Originally Posted by
uh_no
While somewhat enlightening, the chosen number of minutes (15 and 10) are somewhat arbitrary and make the analysis somewhat contrived.
The question we want to ask is, what determines whether someone is in the rotation or not? Sometimes that is very fuzzy. It would seem that if you ordered players on a team by playing time, there should be a point when you say "this guy was in the rotation and this guy was not" You used 15 and 10 minutes, but how do we know that the team didn't have a handful of people at 9 minutes? In essence, we don't.
I think a better way to do this would be to ask the question "what does the distribution of minutes look like across the team"
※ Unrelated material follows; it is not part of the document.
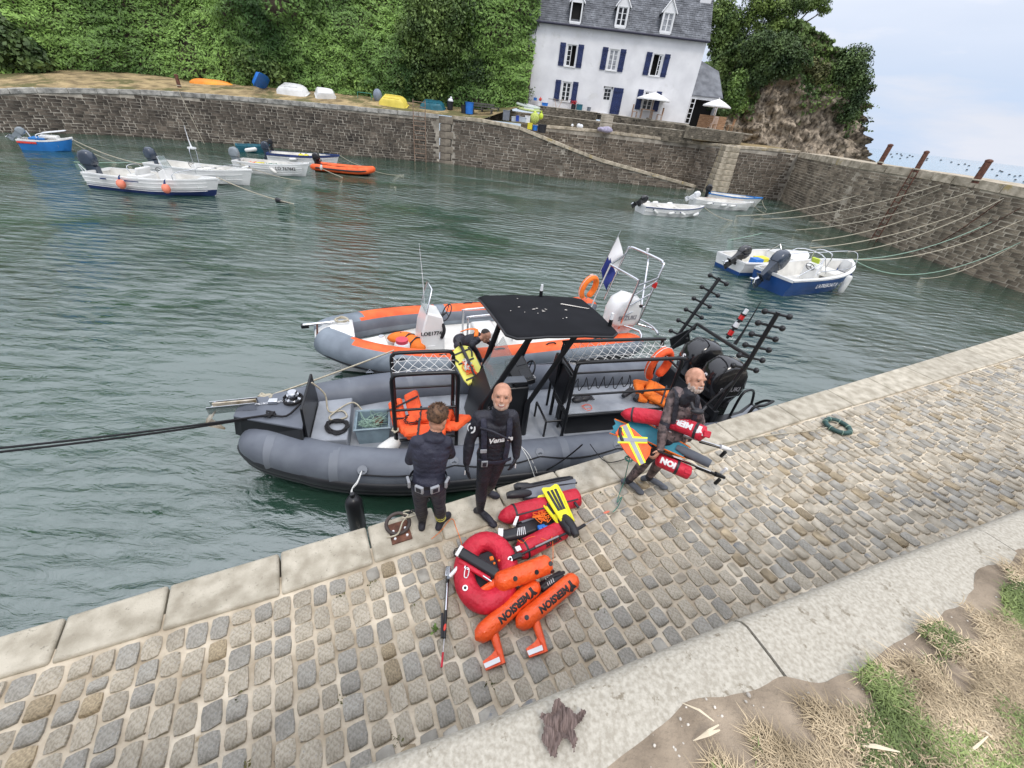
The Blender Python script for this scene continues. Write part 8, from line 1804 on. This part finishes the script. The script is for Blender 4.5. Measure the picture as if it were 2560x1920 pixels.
mb = MB(); mb.box((0,0,0),(.42,.09,.07)); mb.build('pouch_body',blackp,t,bevel=.02); MB().box((0,-.07,-.01),(.34,.045,.05)).build('red_sleeve',redf,t,bevel=.015); MB().tube([(.1,-.075,.01),(.30,-.08,0)],.011,8).build('steel_tube',met,t,smooth=1); MB().box((-.2,0,.01),(.03,.095,.075)).build('white_end',ltr_w,t)
for k,(x,y,s_) in enumerate(((530,700,.035),(550,735,.02),(585,715,.018),(430,800,.02))): t = thing('line_reel',('orange plastic reel in the ring float opening', 'tiny orange clip beside the reel', 'second orange clip near the ring edge', 'small orange piece at the left of the ring opening')[k], 'reel',gg(x,y,QZ + .17),.4 + k); MB().box((0,0,0),(s_,s_,s_ * .7)).build('reel_body',vest2,t,bevel=.004); MB().cyl((0,0,0),(0,0,s_ * .5),s_ * .3,n=8).build('knob',vest2,t)
t = thing('snorkel', 'white plastic mouthpiece at the left edge of the red ring float', 'snorkel',gg(262,795,QZ + .14),.9); MB().tube(SP([(-.07,0,0),(0,0,.02),(.06,.02,.0),(.09,.05,-.02)],3), [.018] * 10,8).build('tube',whitep,t,smooth=1.2); MB().ell((-.07,0,0),(.03,.02,.012)).build('mouthpiece',greyp,t)
A,B = gg(580,400,QZ + .10),gg(1190,240,QZ + .12); t,P,R = tfloat('torpedo_float', 'long red float with black straps lying beneath the yellow fins, farther one',A,B,.105,redf,nose=.22,tail=.06); c = (A + B) / 2; ax = (B - A).normalized(); s2_ = ax.cross(Vec((0,0,1))).normalized()
ringon(t,P[4],ax,R[4],.022,blackp); MB().tube([p + (s2_ * .72 + Vec((0,0,.72))) * r for p,r in list(zip(P,R))[4:21]],.011,6,flat=(.4,1)).build('strap',blackp,t); MB().tube([p + (s2_ * .98 - Vec((0,0,.1))) * r for p,r in list(zip(P,R))[4:18]],.009,6).build('strap',blackp,t)
MB().box(P[19] + s2_ * .09 + Vec((0,0,.05)),(.03,.16,.02),RZ(.5)).build('handle',blackp,t,bevel=.006)
A,B = gg(720,655,QZ + .10),gg(1085,470,QZ + .12); t,P,R = tfloat('torpedo_float', 'red float lettered SUBEA with a speargun strapped along it',A,B,.098,redf,nose=.08,tail=.06); c = (A + B) / 2; ax = (B - A).normalized(); s2_ = ax.cross(Vec((0,0,1))).normalized()
wraptext(t, 'SUBEA',.065,A - c,B - c,.098,s2_ + Vec((0,0,.35)),ltr_k,1,.07,bold=.004); ringon(t,P[3],ax,R[3],.02,blackp); MB().box(P[1] + Vec((-.02,-.02,.07)),(.05,.05,.01),RZ(.5)).build('white_label',ltr_w,t)
A2_,B2_ = gg(705,690,QZ + .20),gg(1110,500,QZ + .22); t = thing('speargun', 'black speargun lying along the top of the red SUBEA float', 'speargun',(A2_ + B2_) / 2); h_ = (B2_ - A2_) / 2
MB().tube([-h_,h_],.012,8).build('barrel',blackp,t,smooth=1); MB().tube([-h_ * .3 + Vec((0,0,.014)),h_ * .55 + Vec((0,0,.014))],.009,6).build('white_print',ltr_g,t); MB().box(-h_ * .95,(.10,.05,.04),RZ(.5)).build('grip',blackp,t,bevel=.008); MB().tube([-h_ * 1.05 + Vec((0,0,.01)),-h_ * .75 + Vec((.02,-.03,.02)),-h_ * .65],.005,5).build('trigger_guard',blackp,t)
t = thing('gear_bag', 'flat black bag between the two red floats', 'bag',gg(860,455,QZ + .05),.5); MB().box((0,0,0),(.42,.15,.08)).build('bag_body',blackp,t,bevel=.02); MB().box((0,.06,.05),(.3,.02,.01)).build('bag_zip',greyp,t)
t = thing('strap_roll', 'rolled royal blue strap between the red floats', 'strap',gg(900,470,QZ + .12),.4); MB().box((0,0,0),(.085,.055,.04)).build('strap_body',bluep,t,bevel=.01); MB().box((.03,-.02,.015),(.05,.02,.035)).build('strap_end',bluep,t)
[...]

To do this, we'd start by ordering players by minutes played and graphing the minutes played vs player, which should yield some monotonically decreasing graph. While we could look at this graph and figure out how minutes are used, we'd like 1 or 2 individual metrics to describe usage.
The next step is to calculate the expected value, in other words, from a high level, how for a given minute, what is the average index of the player who used that minute. You do this by sorting the values for minutes played for each player on the team (highest to lowest) and then for each minute value, mutliply the value by its place in the list (1 for the highest minute value, 2 for the next highest....N for the Nth highest) finally dividing the sum of all those by the number of players:
(1*minutes(1)+2*minutes(2)+....N*minutes(N))/200
The higher this number, the more deep the minutes are distributed. This is a good starting point. For teams such as our 2010 title team, the number will be somewhere around 3.5. A team with 10 guys playing 20 minutes scores 5.5. A team with 5 guys playing 40 minutes each scores a 3.
This can be broken, though, as we can (however unlikely) have a team where one or two players get a huge number of minutes while the next 8 get medium minutes which looks identical to a team where the top 7 players play all the minutes equally per the metric i just derived...so how do we come up with a metric which differentiates these two cases? We can compute the kurtosis of minutes away from the top minute getter. This is effectively just the same as the above number, except we take the 4th power of the index
4throot((1*minutes(1)+2^4*minutes(2)+...N^4*minute s(N))/200)
Similar to the above number, the higher the number, the more deeply they are distributed. But in this case, we effectively nullify the amount that the starters play and get a good idea of how deeply the bench is used.
Between these two numbers we will get an idea of both overall how are the minutes distributed, as well as how deeply the bench is used.
If I get a chance I will run a couple teams through this metric to get some baseline numbers and see if we can actually gain something out of this.
This has the added benefit of giving a much more fine grained output than simply number of players who played x minutes.